The new ‘performance development’ department will be headed up by aerodynamics chief Enrico Cardile and include input from the likes of Rory Byrne and another leading aero man, David Sanchez.

Enrico Gualtieri remains in charge of its engine development, with Simone Resta – who returned to Ferrari last year after a brief spell with Sauber/Alfa Romeo – still leading chassis engineering.

“As hinted at a few days ago, we are making changes to the technical side of the organisation so as to speed up the design and development on the car performance front,” said Binotto.

“A change of direction was needed to define clear lines of responsibility and working processes, while reaffirming the company’s faith in its technical talent pool.

“The department run by Enrico Cardile will be able to count on the experience of Rory Byrne and established engineers such as David Sanchez.

“It will be the cornerstone of the car’s development.”

It means Ferrari still remains without a designated technical director or chief technical officer, but does bolster the technical structure beneath Binotto.

Ferrari has been guilty of an obsession with short-term results in the past, a legacy of the external pressure it receives in Italy but also cut-throat management decisions.

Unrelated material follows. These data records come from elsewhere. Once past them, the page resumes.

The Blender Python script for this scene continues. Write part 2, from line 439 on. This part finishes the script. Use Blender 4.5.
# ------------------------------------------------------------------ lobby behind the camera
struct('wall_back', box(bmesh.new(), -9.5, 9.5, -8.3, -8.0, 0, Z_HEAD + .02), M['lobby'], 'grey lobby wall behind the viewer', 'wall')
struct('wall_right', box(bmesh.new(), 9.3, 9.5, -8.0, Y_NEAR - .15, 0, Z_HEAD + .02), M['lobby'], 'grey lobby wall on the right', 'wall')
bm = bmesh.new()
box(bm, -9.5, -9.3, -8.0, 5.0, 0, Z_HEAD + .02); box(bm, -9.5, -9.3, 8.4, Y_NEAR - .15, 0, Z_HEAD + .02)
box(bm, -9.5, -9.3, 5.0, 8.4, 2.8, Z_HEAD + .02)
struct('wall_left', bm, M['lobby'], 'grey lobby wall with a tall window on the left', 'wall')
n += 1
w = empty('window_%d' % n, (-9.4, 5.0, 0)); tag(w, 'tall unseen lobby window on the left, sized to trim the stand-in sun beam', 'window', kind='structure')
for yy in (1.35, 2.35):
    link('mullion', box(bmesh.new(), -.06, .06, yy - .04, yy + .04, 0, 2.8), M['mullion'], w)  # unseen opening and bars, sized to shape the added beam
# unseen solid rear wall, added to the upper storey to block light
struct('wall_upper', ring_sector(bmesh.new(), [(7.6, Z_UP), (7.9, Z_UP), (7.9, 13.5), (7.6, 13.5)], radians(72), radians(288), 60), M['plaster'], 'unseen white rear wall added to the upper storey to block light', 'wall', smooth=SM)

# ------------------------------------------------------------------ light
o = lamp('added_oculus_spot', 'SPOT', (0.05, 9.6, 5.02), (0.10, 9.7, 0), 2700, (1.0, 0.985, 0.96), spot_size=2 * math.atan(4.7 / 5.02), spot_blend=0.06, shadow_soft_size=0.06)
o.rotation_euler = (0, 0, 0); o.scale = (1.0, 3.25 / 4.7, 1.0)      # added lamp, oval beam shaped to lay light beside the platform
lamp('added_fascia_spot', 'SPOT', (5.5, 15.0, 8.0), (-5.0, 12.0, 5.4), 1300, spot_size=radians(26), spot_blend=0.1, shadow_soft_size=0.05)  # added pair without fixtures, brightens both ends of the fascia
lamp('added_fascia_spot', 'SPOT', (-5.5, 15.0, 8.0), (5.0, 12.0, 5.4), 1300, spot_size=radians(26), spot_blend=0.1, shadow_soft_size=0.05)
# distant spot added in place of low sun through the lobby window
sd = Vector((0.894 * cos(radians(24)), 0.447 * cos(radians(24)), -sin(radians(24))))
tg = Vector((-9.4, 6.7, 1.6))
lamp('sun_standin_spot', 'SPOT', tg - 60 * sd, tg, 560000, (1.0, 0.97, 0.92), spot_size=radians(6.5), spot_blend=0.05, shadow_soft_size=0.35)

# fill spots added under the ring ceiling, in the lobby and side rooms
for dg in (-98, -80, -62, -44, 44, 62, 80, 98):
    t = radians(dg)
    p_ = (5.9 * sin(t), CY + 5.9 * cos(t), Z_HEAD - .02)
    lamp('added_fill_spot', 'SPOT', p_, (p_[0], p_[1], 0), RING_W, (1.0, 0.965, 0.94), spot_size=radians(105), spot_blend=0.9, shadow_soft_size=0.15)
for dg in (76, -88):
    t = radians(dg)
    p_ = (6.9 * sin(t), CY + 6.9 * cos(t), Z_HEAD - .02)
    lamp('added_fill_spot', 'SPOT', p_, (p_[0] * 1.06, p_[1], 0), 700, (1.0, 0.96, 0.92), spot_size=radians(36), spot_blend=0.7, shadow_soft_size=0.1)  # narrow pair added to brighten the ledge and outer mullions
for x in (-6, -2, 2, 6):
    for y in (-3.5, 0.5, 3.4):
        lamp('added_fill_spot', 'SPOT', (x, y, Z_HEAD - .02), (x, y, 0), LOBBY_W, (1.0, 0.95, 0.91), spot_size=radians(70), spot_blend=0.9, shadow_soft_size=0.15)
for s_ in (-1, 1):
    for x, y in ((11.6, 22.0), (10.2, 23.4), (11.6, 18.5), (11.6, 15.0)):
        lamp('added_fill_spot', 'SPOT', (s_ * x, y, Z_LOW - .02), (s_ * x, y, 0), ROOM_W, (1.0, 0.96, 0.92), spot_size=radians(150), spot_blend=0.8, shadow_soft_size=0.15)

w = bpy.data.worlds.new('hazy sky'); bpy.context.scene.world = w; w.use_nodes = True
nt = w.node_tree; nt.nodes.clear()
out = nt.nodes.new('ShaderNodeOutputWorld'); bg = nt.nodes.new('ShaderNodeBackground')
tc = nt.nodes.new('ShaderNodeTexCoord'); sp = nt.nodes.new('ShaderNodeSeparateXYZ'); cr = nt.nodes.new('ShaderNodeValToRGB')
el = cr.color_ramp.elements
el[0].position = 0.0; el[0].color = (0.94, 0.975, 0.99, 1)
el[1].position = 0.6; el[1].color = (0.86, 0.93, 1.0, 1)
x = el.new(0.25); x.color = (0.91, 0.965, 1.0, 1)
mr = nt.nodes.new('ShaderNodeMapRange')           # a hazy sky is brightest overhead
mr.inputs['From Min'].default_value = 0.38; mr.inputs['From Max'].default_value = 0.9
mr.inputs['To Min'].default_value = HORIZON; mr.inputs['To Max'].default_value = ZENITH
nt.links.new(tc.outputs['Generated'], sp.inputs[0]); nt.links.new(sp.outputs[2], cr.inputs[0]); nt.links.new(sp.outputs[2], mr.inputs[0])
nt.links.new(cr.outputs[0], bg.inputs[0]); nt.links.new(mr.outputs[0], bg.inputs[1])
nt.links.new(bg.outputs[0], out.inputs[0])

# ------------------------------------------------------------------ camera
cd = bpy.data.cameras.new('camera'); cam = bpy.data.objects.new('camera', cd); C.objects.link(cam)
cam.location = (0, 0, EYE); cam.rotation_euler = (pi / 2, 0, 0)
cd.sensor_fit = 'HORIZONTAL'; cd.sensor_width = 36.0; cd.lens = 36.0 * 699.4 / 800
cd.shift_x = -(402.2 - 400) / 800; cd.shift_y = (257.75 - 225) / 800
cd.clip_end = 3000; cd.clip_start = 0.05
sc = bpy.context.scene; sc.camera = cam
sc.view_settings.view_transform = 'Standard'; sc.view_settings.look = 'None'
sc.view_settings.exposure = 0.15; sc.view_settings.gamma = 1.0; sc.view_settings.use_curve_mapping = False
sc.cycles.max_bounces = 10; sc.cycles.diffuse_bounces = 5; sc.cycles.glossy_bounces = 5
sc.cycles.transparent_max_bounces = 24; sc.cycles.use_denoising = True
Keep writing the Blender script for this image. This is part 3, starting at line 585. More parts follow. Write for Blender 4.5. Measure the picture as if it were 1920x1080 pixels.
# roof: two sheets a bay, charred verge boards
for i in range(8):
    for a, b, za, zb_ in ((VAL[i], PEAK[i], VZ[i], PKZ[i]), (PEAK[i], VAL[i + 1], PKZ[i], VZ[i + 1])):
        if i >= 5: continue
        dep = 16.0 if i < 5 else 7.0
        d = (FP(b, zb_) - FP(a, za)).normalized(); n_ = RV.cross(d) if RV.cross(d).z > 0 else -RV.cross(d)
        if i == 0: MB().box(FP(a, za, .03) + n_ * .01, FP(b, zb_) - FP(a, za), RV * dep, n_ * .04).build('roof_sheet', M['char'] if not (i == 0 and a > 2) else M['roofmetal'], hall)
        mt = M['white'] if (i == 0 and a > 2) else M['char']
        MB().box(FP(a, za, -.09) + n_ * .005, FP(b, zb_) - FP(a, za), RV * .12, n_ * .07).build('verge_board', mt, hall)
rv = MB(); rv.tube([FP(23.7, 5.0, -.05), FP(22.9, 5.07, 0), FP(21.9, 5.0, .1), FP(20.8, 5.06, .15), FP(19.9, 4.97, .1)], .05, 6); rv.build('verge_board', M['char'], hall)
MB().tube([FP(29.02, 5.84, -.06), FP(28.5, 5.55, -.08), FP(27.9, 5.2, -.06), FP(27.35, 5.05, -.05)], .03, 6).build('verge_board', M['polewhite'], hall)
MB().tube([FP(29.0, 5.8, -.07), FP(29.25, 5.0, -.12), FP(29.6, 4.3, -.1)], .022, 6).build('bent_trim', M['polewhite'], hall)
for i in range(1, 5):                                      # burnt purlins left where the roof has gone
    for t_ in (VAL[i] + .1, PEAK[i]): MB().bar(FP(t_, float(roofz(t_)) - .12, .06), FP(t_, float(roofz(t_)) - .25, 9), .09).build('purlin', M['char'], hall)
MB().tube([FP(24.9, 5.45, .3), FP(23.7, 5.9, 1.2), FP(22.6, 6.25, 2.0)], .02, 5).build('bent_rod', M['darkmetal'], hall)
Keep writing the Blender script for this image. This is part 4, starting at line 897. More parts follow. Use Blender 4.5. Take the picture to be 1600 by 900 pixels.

With support from CEO Louis Camilleri, though, Binotto has regularly stressed a desire to continue with the personnel in Ferrari at the moment in order to build a long-term project.

“We believe Ferrari personnel are of the highest level and we have nothing to envy about our main competitors in this respect,” he said.

Motor Racing Formula One World Championship Italian Grand Prix Qualifying Day Monza, Italy

“But we had to make a decisive change, raising the bar in terms of the responsibilities of the department heads.

“We have said it several times, but it’s worth repeating: we have started to lay the foundations of a process which should lead to a new and enduring winning cycle.

“It will take some time and we will suffer setbacks like the one we are experiencing right now in terms of results and performance.

“However, we must react to these shortcomings with strength and determination to get back to being at the very top of this sport as soon as possible.

“This is what we all want and what our fans all over the world expect of us.”